• **The task**: Copy each line containing the word "script" from the records that follow, please.

— start Records to process —

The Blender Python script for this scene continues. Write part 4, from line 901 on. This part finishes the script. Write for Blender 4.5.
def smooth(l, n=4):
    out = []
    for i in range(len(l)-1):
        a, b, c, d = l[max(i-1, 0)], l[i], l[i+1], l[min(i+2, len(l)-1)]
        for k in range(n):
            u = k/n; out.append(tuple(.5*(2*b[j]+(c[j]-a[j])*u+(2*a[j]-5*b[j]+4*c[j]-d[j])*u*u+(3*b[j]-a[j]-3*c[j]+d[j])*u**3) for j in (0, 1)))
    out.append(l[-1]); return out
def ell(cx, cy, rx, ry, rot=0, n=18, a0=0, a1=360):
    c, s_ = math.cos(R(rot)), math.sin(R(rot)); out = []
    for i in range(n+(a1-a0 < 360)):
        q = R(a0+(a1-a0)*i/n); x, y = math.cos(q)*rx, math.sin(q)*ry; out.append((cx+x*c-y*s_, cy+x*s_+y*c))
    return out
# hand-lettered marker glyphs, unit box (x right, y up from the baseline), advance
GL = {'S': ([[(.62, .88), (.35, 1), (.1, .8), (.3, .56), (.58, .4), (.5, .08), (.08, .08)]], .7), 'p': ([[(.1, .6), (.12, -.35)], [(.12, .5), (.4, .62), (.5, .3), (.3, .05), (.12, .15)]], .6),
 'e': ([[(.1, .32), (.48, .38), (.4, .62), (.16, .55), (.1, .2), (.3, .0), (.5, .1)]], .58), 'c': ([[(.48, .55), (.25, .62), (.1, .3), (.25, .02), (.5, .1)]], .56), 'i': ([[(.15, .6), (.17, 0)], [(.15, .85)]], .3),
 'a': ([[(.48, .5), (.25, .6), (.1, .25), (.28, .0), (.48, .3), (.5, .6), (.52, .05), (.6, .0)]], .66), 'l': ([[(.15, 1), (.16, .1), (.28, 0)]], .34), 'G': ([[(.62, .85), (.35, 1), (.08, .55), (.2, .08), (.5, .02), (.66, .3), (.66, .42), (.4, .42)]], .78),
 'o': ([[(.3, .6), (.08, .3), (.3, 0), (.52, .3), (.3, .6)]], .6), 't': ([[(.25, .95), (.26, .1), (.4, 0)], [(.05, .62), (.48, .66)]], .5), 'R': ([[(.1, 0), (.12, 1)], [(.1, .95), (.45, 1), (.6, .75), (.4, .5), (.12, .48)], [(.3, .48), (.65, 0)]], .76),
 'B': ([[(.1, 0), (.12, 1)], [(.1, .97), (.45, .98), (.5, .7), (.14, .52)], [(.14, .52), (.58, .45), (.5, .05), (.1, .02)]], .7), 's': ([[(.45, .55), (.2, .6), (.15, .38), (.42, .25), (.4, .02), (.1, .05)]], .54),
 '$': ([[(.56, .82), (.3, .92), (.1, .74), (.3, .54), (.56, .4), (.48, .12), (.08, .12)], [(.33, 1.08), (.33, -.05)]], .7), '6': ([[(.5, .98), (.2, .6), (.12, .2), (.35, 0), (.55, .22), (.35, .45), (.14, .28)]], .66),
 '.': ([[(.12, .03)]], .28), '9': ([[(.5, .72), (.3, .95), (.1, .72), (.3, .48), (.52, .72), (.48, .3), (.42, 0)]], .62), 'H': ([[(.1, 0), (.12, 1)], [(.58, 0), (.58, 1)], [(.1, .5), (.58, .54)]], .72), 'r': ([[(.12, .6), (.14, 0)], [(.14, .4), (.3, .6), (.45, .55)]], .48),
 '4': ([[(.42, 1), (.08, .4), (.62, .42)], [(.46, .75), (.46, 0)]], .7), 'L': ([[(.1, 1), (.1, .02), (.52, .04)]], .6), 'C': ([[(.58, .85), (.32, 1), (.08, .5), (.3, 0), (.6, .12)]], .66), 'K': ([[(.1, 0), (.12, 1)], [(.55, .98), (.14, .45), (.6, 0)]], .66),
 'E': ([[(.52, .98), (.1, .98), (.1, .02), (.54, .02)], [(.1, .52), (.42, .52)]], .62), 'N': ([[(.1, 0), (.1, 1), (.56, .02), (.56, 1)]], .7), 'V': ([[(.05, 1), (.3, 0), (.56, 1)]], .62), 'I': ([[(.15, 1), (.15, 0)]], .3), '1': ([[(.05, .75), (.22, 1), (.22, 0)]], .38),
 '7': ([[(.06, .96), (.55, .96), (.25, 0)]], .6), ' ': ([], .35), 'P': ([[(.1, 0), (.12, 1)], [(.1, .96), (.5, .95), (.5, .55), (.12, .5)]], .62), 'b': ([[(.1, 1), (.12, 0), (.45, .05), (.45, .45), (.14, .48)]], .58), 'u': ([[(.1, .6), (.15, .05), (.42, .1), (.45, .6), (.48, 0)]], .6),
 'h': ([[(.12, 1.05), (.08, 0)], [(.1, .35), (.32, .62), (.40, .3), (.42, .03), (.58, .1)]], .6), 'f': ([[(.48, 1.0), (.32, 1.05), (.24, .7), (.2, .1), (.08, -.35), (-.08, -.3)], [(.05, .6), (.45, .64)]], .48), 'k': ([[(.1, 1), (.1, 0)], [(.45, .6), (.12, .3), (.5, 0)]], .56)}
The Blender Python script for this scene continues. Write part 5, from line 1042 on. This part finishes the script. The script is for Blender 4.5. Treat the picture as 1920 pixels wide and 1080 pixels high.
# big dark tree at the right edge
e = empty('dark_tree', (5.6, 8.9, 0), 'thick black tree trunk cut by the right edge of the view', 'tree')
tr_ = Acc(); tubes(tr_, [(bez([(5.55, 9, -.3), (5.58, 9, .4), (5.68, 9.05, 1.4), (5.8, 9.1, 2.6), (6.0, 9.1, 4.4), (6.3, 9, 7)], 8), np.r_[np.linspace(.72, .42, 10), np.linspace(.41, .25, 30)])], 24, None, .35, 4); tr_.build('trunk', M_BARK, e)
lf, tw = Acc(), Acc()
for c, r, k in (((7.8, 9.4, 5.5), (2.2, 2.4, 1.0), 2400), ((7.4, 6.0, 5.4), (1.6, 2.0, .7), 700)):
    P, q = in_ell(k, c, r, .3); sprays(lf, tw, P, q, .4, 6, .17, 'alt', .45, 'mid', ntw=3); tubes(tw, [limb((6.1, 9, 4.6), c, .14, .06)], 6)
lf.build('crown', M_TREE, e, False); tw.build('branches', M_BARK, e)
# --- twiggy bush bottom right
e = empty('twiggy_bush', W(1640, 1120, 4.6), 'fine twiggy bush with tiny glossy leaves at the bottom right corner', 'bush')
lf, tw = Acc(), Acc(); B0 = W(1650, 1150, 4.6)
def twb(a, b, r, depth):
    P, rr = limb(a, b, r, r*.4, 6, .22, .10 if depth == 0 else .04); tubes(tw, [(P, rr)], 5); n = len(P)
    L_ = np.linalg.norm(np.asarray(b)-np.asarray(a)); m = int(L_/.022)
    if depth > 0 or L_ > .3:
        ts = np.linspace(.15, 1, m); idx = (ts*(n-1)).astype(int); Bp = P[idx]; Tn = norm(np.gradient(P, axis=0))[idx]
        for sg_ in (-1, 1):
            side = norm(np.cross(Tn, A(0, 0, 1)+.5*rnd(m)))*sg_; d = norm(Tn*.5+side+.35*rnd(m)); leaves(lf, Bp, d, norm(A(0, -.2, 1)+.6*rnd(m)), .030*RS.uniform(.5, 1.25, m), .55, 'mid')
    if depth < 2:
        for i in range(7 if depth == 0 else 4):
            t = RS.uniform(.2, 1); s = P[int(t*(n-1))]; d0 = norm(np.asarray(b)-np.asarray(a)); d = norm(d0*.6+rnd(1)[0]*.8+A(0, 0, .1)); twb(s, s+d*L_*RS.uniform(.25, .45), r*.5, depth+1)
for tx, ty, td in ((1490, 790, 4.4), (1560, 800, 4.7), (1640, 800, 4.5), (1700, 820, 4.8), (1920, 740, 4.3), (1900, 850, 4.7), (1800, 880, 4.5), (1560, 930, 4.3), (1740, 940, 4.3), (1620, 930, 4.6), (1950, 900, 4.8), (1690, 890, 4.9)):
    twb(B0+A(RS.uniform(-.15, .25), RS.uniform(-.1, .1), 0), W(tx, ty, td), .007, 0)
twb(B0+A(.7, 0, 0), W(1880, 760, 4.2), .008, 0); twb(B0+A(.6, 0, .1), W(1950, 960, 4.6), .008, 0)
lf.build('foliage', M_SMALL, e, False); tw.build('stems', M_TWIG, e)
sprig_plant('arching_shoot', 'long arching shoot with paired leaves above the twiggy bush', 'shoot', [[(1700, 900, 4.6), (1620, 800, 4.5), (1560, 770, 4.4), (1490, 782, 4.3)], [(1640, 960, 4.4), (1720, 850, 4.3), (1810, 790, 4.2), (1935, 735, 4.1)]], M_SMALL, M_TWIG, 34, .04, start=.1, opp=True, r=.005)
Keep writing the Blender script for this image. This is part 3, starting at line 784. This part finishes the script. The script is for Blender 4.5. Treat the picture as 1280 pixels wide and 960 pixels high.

— end Records to process —

• **Solution to the exercise**:
The Blender Python script for this scene continues. Write part 4, from line 901 on. This part finishes the script. Write for Blender 4.5.
The Blender Python script for this scene continues. Write part 5, from line 1042 on. This part finishes the script. The script is for Blender 4.5. Treat the picture as 1920 pixels wide and 1080 pixels high.
Keep writing the Blender script for this image. This is part 3, starting at line 784. This part finishes the script. The script is for Blender 4.5. Treat the picture as 1280 pixels wide and 960 pixels high.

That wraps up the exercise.